ABC News’ 20/20 show recently reported (Thief of Hearts) on a phenomenon that should have died at the end of the 19th century — the alienation of affection lawsuit. Alienation of affection is a common law legal remnant of a period when women were considered little more than property of their husbands. Since a wife was property, stealing a wife was theft, and hence alienation of affection allowed aggrieved men to sue a man who lured his wife into leaving him, thereby depriving him of his rightful property.
A lot has thankfully changed in the past 200 years, but unbelievably alienation of affection remains in the law codes of 9 states — and people are suing each other using it.

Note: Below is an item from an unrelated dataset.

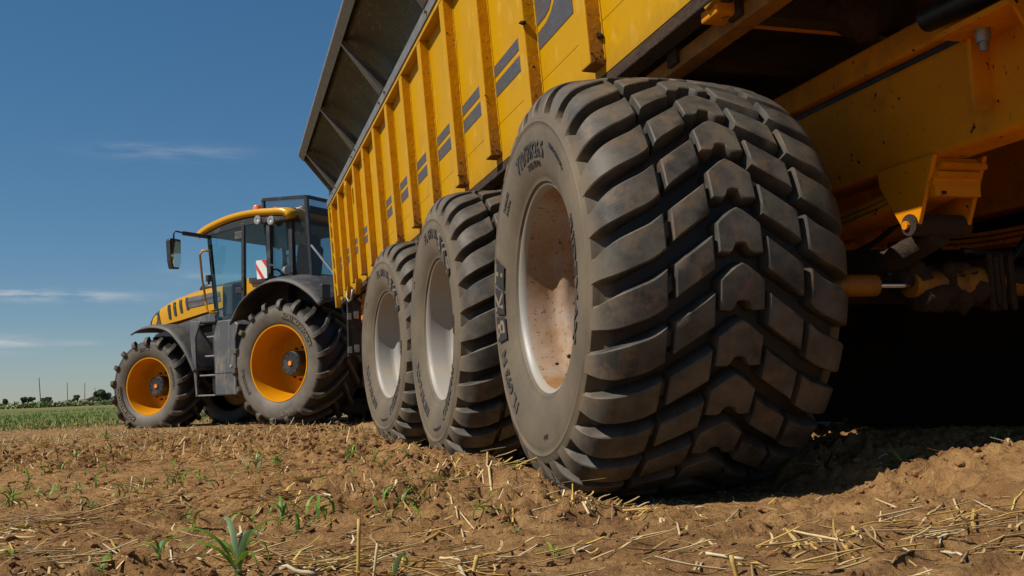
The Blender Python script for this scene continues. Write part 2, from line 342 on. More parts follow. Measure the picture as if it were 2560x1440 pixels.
def ground_mat():
    m = mat('field_soil', (.3, .18, .1), .95, spec=.15); n, l = m.node_tree.nodes, m.node_tree.links; b = n['Principled BSDF']
    ge = n.new('ShaderNodeNewGeometry'); pos = ge.outputs['Position']
    def noise(s, d=6, r=.62, st=None):
        x = n.new('ShaderNodeTexNoise'); x.inputs['Scale'].default_value = s; x.inputs['Detail'].default_value = d; x.inputs['Roughness'].default_value = r
        if st:
            mp_ = n.new('ShaderNodeMapping'); mp_.inputs['Scale'].default_value = st; l.new(pos, mp_.inputs[0]); l.new(mp_.outputs[0], x.inputs[0])
        else: l.new(pos, x.inputs[0])
        return x.outputs[0]
    def mr(v, a, c, lo=0., hi=1.):
        x = n.new('ShaderNodeMapRange'); x.inputs[1].default_value = a; x.inputs[2].default_value = c; x.inputs[3].default_value = lo; x.inputs[4].default_value = hi; l.new(v, x.inputs[0]); return x.outputs[0]
    def mth(op, a, c):
        x = n.new('ShaderNodeMath'); x.operation = op
        for i, v in ((0, a), (1, c)):
            if isinstance(v, (int, float)): x.inputs[i].default_value = v
            else: l.new(v, x.inputs[i])
        return x.outputs[0]
    def mix(k, a, c):
        x = n.new('ShaderNodeMixRGB')
        for i, v in ((0, k), (1, a), (2, c)):
            if isinstance(v, (int, float)): x.inputs[i].default_value = v
            elif isinstance(v, tuple): x.inputs[i].default_value = (*v, 1)
            else: l.new(v, x.inputs[i])
        return x.outputs[0]
    c = mix(mr(noise(1.1, 5), .35, .65), (.215, .110, .042), (.41, .224, .086))
    c = mix(mr(noise(9, 7), .42, .72), c, (.49, .285, .115))
    c = mix(mr(noise(34, 7, .7), .50, .68, 0, .75), c, (.14, .066, .027))
    c = mix(mr(noise(130, 3), .62, .70, 0, .6), c, (.56, .37, .21))
    # mid field: straw litter; farther: green regrowth and bare strips
    dv = n.new('ShaderNodeVectorMath'); dv.operation = 'DISTANCE'; l.new(pos, dv.inputs[0]); dv.inputs[1].default_value = tuple(CAM)
    dist = dv.outputs['Value']; wob = mth('MULTIPLY', mth('SUBTRACT', noise(.16, 4), .5), 1.1)
    ld = mth('ADD', mth('LOGARITHM', dist, 10), wob)
    stw = mth('MULTIPLY', mr(ld, .62, 1.0), mr(noise(5, 7, .7), .35, .62, .15, .8))
    c = mix(stw, c, (.27, .17, .075))
    grn = mth('MULTIPLY', mr(ld, 1.27, 1.42), mr(noise(.35, 6, .7), .30, .48))
    c = mix(grn, c, (.115, .145, .035))
    c = mix(mr(ld, 2.05, 2.2), c, (.26, .17, .085))
    l.new(c, b.inputs['Base Color'])
    bp = n.new('ShaderNodeBump'); bp.inputs['Strength'].default_value = 1.0; bp.inputs['Distance'].default_value = .022
    l.new(mth('ADD', noise(55, 8, .7), mth('MULTIPLY', noise(16, 6, .6), 1.3)), bp.inputs['Height']); l.new(bp.outputs[0], b.inputs['Normal'])
    return m
M['soil'] = ground_mat()
gme = grid_mesh('ground', X, Y, Z)
tag(link('ground', gme, M['soil']), 'reddish brown tilled field soil with clods and ruts', 'ground', kind='structure')
del X, Y, Z

# ------------------------------------------------------------------ tyres (one height-mapped mesh per kind)
def catmull(pts, n):
    P = np.array(pts, float); P = np.vstack([2*P[0]-P[1], P, 2*P[-1]-P[-2]]); out = []
    for i in range(1, len(P)-2):
        for t in np.linspace(0, 1, 24, endpoint=False):
            a, b, c, d = P[i-1], P[i], P[i+1], P[i+2]
            out.append(.5*((2*b)+(-a+c)*t+(2*a-5*b+4*c-d)*t*t+(-a+3*b-3*c+d)*t**3))
    out.append(P[-2]); out = np.array(out); s = np.r_[0, np.cumsum(np.hypot(*np.diff(out, axis=0).T))]
    q = np.linspace(0, s[-1], n); return np.stack([np.interp(q, s, out[:, 0]), np.interp(q, s, out[:, 1])], 1)
def tyre_mesh(name, half, N, nt, Rout, carcass, lugs, ring=None, sub=5, dust=(.55, .66)):
    """half: (x, r) outer skin from bead to crown. carcass(A): offset of the casing from the skin.
    lugs: list of (columns [(w, s_lo, s_hi)], top(A), shift in pitches)"""
    full = [(-x, r) for x, r in half] + [(x, r) for x, r in half[::-1][1:]]
    pr = catmull(full, 400); tan = np.gradient(pr, axis=0); tan /= np.hypot(*tan.T)[:, None]; nor = np.stack([-tan[:, 1], tan[:, 0]], 1)
    if nor[200, 1] < 0: nor = -nor
    sl = np.r_[0, np.cumsum(np.hypot(*np.diff(pr, axis=0).T))]; wq = sl-sl[-1]/2; HL = sl[-1]/2
    P = 2*math.pi*Rout/N
    def S(w, s, h):
        x = np.interp(w, wq, pr[:, 0])+np.interp(w, wq, nor[:, 0])*h; r = np.interp(w, wq, pr[:, 1])+np.interp(w, wq, nor[:, 1])*h; t = s/Rout
        return np.stack([x, -r*np.cos(t), r*np.sin(t)], -1)
    VV, FF, WW = [], [], []; n0 = 0
    na = N*sub; w = np.linspace(-HL, HL, nt); A_ = np.abs(w)
    Wg, Sg = np.meshgrid(w, np.arange(na)/na*2*math.pi*Rout); off = carcass(np.abs(Wg))+(ring(np.abs(Wg)) if ring else 0)
    VV.append(S(Wg, Sg, off).reshape(-1, 3)); i = np.arange(na)[:, None]; j = np.arange(nt-1)[None, :]; i2 = (i+1) % na
    FF.append(np.stack([i*nt+j, i2*nt+j, i2*nt+j+1, i*nt+j+1], -1).reshape(-1, 4)); n0 = na*nt
    sd = sstep(HL*dust[0], HL*dust[1], np.abs(Wg)); gr = (carcass(np.abs(Wg)) > -.003)*.0
    WW.append(np.stack([sd, gr+.05, 0*sd], -1).reshape(-1, 3))
    rl = np.random.default_rng(2)
    for cols, top, shift in lugs:
        C_ = np.array(cols, float); nw = len(C_); ns = 4; e = .0045; flip = C_[-1, 0] < C_[0, 0]
        sg = -1 if flip else 1
        wi = C_[:, 0].copy(); wi[0] += e*sg; wi[-1] -= e*sg
        T = np.linspace(0, 1, ns)
        gw = np.repeat(wi[:, None], ns, 1); gs = (C_[:, 1]+e)[:, None]*(1-T)+(C_[:, 2]-e)[:, None]*T
        nw_ = np.repeat(C_[:, 0][:, None], ns, 1); nsr = C_[:, 1][:, None]*(1-T)+C_[:, 2][:, None]*T
        loop = [(a, 0) for a in range(nw)]+[(nw-1, k) for k in range(1, ns)]+[(a, ns-1) for a in range(nw-2, -1, -1)]+[(0, k) for k in range(ns-2, 0, -1)]
        li = np.array([a*ns+k for a, k in loop]); o = np.stack([nw_.ravel()[li], nsr.ravel()[li]], 1)
        tg = np.roll(o, -1, 0)-np.roll(o, 1, 0); tg /= np.hypot(*tg.T)[:, None]; on = np.stack([tg[:, 1], -tg[:, 0]], 1)
        if flip: on = -on
        o2 = o+on*.009; L = len(li)
        f = [(a*ns+k, (a+1)*ns+k, (a+1)*ns+k+1, a*ns+k+1) for a in range(nw-1) for k in range(ns-1)]
        m = nw*ns; f += [(li[q], li[(q+1) % L], m+(q+1) % L, m+q) for q in range(L)]; f = [tuple(reversed(x)) for x in f[-L:]] and f
        f2 = [(m+q, m+(q+1) % L, m+L+(q+1) % L, m+L+q) for q in range(L)]
        top_f = np.array(f[:-L]); wall = np.array([tuple(reversed(x)) for x in f[-L:]]+[tuple(reversed(x)) for x in f2])
        allf = np.concatenate([top_f, wall]);
        if not flip: allf = allf[:, ::-1]
        wv = np.zeros((m+2*L, 3)); wv[:m, 1] = 1; wv[m:m+L, 1] = .85; wv[m+L:, 1] = .1
        allw = np.r_[gw.ravel(), o[:, 0], o2[:, 0]]; wv[:, 0] = sstep(HL*dust[0], HL*dust[1], np.abs(allw))
        for k in range(N):
            dz = rl.normal(0, .0008); sh_ = (k+shift)*P
            h = np.r_[top(np.abs(gw.ravel()))+dz, top(np.abs(o[:, 0]))-e*.7+dz, carcass(np.abs(o2[:, 0]))-.004]
            VV.append(S(allw, np.r_[gs.ravel(), o[:, 1], o2[:, 1]]+sh_, h)); FF.append(allf+n0); WW.append(wv); n0 += m+2*L
    V = np.concatenate(VV).astype(np.float32); F = np.concatenate(FF).astype(np.int32); WA = np.concatenate(WW)
    me = bpy.data.meshes.new(name); me.vertices.add(len(V)); me.vertices.foreach_set('co', V.ravel()); me.loops.add(F.size); me.loops.foreach_set('vertex_index', F.ravel())
    me.polygons.add(len(F)); me.polygons.foreach_set('loop_start', np.arange(0, F.size, 4, dtype=np.int32)); me.polygons.foreach_set('use_smooth', np.ones(len(F), bool)); me.update(calc_edges=True)
    me.set_sharp_from_angle(angle=R(34))
    ca = me.color_attributes.new('wear', 'FLOAT_COLOR', 'POINT'); ca.data.foreach_set('color', np.c_[WA, np.ones(len(WA))].astype(np.float32).ravel())
    def side(rq):                        # outer sidewall x at radius rq
        k = pr[:200]; o = np.argsort(k[:, 1]); return float(np.interp(rq, k[o, 1], k[o, 0]))
    return me, side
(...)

In the case 20/20 reported on, a man left his wife after 9 years of marriage after a woman he met at a business convention pursued him by writing him letters. The aggrieved ex-wife, Candie Vessel, sued her husband’s new flame, Cathy Nolen and won a half million dollar legal judgment from a Utah jury. In an infamous 1997 North Carolina alienation of affection lawsuit, a woman won $1 million from her ex-husband’s lover. And don’t think it’s just women using the law. In 1997 a North Carolina jury awarded Jacques Moryoussef $250,000 after he sued another man for alienation of affection after Moryoussef’s wife left him — part of that included a $50,000 award for acts of adultery committed by the other man with Moryoussef’s wife.
That these sorts of laws are still on the books anywhere in the United States is an outrage. They encapsulate a view of women, men, and marriage that deserved to die. It is ironic that some conservative elements in places like North Carolina and Utah have championed these laws as protecting traditional marriage, when in fact they champion a very bizarre view of self responsibility which holds external forces responsible for the philandering spouse who is, under this sort of law, a victim when he or she abandons his or her mate.
Alienation of affection laws should be repealed in every state where they are still in force.